Sedat Yalçın’ın 1 ay önce Büyükşehir Aday Adayı olmak için istifa etmesinden bu yana AK Parti’de il başkanı yok. Göreve, İl Başkanvekili Cemalettin Torun vekalet ediyor.
Teşkilatların seçime hazırlanması, koordinasyon ve motivasyonu için il başkanı çok önemli.
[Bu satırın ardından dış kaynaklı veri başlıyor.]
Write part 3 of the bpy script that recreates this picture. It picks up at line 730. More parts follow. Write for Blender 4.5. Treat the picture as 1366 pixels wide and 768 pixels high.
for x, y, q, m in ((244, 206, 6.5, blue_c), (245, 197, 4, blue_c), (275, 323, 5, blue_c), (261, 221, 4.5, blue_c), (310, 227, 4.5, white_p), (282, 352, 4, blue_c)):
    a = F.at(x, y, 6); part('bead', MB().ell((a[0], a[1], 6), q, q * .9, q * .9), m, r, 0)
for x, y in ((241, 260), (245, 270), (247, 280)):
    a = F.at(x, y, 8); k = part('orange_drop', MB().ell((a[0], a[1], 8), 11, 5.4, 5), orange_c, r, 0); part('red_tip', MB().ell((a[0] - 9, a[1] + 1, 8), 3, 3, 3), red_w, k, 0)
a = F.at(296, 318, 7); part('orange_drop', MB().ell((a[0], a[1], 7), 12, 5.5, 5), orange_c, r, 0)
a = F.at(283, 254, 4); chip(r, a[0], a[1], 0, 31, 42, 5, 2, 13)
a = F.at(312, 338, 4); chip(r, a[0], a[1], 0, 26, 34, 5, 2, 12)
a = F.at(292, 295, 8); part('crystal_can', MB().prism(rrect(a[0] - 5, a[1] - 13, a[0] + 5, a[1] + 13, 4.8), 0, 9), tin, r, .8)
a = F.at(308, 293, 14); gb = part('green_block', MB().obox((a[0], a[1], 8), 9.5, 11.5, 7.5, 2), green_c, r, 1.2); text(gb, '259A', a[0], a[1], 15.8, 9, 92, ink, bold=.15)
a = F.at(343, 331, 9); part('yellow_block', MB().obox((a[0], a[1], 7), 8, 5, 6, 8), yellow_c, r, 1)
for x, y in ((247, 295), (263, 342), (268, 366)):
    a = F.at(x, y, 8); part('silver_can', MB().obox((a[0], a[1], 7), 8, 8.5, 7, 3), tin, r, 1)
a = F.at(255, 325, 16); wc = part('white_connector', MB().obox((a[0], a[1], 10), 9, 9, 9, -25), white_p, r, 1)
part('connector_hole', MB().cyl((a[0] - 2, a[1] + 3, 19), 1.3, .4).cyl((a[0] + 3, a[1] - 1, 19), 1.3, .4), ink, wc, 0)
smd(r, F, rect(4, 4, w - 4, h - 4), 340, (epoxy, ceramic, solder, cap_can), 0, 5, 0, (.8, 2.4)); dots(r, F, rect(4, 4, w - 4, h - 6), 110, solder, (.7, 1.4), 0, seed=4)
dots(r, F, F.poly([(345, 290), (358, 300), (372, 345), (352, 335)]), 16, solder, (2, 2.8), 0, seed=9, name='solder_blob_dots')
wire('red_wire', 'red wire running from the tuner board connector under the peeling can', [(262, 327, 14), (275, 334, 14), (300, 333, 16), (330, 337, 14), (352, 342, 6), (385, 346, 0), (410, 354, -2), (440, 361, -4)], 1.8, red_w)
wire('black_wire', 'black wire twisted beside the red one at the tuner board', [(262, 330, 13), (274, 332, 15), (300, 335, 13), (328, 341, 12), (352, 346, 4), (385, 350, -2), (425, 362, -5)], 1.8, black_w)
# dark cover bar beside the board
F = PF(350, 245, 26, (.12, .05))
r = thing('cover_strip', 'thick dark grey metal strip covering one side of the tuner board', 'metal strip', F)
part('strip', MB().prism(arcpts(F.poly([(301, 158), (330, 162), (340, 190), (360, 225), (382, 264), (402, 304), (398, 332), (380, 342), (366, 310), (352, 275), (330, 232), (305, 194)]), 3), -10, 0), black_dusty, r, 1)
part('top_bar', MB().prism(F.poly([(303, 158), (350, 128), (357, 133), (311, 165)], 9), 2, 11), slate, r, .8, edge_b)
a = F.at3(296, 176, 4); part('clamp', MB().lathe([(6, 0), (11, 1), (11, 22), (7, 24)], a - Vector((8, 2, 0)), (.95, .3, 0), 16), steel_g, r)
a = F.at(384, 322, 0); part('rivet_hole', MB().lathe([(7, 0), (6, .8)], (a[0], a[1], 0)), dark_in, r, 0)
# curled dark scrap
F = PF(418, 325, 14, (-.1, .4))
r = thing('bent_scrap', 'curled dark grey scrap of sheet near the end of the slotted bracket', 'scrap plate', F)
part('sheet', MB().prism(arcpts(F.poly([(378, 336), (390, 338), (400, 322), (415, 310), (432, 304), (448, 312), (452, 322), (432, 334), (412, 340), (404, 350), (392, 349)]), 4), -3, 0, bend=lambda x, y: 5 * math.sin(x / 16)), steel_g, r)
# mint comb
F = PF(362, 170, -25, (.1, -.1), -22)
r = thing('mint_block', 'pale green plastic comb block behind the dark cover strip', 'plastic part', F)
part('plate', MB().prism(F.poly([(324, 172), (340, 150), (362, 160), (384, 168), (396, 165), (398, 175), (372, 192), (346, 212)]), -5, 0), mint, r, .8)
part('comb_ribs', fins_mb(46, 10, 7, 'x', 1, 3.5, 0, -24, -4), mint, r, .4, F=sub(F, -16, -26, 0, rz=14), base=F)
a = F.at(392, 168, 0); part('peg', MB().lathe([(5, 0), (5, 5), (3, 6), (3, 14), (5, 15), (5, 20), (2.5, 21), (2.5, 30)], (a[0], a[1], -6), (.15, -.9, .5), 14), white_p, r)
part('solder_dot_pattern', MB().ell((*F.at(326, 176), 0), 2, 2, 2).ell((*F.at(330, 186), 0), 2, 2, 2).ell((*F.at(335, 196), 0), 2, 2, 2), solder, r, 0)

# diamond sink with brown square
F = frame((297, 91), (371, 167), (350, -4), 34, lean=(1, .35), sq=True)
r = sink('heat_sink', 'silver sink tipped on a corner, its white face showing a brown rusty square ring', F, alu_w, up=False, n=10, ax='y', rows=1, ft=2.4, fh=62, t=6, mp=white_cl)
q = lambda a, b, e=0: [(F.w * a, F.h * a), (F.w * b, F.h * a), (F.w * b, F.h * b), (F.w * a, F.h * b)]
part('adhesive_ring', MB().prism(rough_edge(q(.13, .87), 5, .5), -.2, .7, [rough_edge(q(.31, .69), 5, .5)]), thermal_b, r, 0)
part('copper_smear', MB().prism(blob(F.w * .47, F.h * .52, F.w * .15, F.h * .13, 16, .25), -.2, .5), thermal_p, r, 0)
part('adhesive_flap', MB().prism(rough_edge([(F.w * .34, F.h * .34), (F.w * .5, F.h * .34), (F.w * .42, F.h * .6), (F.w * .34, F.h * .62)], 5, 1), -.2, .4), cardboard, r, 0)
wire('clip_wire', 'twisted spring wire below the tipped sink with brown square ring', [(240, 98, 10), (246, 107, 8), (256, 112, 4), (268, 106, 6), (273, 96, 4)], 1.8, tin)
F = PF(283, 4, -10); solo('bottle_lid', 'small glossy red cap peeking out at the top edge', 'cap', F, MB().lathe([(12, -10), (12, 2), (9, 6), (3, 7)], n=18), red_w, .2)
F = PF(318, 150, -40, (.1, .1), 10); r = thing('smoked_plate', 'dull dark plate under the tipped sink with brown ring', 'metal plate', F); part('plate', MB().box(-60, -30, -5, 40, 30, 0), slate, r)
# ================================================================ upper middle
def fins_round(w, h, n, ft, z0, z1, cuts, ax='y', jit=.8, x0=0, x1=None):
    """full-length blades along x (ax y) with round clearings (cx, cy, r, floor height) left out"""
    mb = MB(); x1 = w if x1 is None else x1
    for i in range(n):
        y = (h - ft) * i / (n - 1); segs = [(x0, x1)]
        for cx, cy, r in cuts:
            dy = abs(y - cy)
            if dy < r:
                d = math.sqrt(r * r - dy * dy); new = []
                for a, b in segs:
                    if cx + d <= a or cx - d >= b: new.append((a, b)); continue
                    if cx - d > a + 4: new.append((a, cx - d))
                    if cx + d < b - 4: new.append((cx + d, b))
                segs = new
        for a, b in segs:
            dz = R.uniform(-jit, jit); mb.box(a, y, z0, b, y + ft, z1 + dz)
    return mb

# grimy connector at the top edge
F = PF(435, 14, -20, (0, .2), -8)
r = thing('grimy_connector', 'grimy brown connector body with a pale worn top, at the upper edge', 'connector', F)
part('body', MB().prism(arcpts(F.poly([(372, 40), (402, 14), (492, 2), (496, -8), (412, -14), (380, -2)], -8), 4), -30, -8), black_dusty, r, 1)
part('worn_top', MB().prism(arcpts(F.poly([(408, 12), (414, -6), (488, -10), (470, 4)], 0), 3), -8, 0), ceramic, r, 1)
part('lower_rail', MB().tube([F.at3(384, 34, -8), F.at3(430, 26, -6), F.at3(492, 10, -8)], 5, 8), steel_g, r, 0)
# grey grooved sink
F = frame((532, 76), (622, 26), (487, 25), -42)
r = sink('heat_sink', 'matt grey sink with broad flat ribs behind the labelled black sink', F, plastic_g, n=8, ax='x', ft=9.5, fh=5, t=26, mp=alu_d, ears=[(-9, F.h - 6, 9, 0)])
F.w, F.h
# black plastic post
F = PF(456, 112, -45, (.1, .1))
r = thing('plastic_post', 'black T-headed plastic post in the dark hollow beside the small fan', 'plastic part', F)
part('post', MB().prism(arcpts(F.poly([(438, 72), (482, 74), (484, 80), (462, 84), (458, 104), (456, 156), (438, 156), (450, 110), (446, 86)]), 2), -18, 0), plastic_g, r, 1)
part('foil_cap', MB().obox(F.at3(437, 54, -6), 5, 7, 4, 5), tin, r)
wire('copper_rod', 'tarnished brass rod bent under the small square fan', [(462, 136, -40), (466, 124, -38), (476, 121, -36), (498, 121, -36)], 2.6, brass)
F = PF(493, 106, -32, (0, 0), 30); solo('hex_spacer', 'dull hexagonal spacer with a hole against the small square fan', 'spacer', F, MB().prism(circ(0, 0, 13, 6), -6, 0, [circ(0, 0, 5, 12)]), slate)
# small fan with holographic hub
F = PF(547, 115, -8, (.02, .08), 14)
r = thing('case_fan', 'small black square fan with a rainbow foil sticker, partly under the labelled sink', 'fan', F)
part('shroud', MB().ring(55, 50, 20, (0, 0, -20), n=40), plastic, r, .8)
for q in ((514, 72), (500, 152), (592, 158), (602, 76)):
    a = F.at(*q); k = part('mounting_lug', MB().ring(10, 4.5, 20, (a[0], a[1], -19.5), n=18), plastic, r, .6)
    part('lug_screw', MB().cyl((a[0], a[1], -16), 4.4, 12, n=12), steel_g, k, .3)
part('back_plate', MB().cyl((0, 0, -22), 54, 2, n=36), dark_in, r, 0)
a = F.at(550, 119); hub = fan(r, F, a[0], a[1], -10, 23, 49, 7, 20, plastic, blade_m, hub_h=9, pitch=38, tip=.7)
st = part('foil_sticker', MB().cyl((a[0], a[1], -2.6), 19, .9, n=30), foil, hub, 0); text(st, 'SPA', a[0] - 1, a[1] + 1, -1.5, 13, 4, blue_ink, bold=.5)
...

AK Parti Genel Merkezi de yeni bir İl Başkanı arayışında görüşmeler yapıyor.
Hatta…
AK Parti Marmara Bölge Koordinatörü Ahmet Baha Öğütgen gelip hem il başkanı adayı olarak önerilenlerle görüşmeler yaptı, hem bazı sivil toplum örgütü yöneticileriyle bir araya geldi.
Sonra da…
Kimi hemşeri dernekleri dahil, bir grup sivil toplum örgütü yöneticisini telefonla arayıp görüş ve önerilerini öğrenmeye çalıştı.
İşte bu yöntem şu anda tartışılıyor.
Tartışmaya dikkat çeken ise, Bursa’nın hem sivil toplum kuruluşlarında görev üstlenip sosyal yaşama katkı sağlayan, hem de manevi âlemin tanınan isimlerinden olan bir dostumuz dikkat çekti:
“Siyasi partilerde göreve gelmenin yolu hem yasalarda, hem partilerin tüzüklerinde belli. Fakat AK Parti il başkanı ararken siyasi teamüllerin dışında çalışıyor.”
Dediği şu:
“Sivil toplum kuruluşlarının siyasi partilere il başkanı önermeleri, siyasi bir gelişmenin içinde yer almaları öncelikle kendi kuruluş amaçlarına ters. Sivil toplum kuruluşlarının partilere il başkanı aramak ve önermek gibi bir görevi yok.”
Eleştirisi ise şu:
“Siyasi partilerin kendi içlerinde çözmeleri gereken bir sorun için sivil toplum kuruluşlarından görüş almaları da doğru değil. Dernekleri siyasi çarka katmak ileride daha başka sorunlara yol açar.”
Söylediklerine katılmamak elde değil.
Gerçekten de…
Seçim dönemlerinde, başta kimi hemşeri dernekleri olmak üzere bazı sivil toplum örgütlerinin siyasete baskı aracına dönüşmesi yakınma konusu oluyor.
Şimdi…
İktidar partisi sivil toplum örgütlerinin önerilerini alarak onları doğrudan baskı aracı olarak işin içine katıyor.
Girişimin bir riski de şu:
AK Parti yeni il başkanını atadığında, sivil toplum örgütleri “Bizim önerimizle buraya geldin, sorunlarımızı çöz, isteklerimizi yerine getir” deme hakkını kendilerinde görebilirler.
O bakımdan…
“Bu işte bir yanlışlık var” diyen dostumuzun söylediklerinin önemsenmesi gerektiğini düşünüyoruz.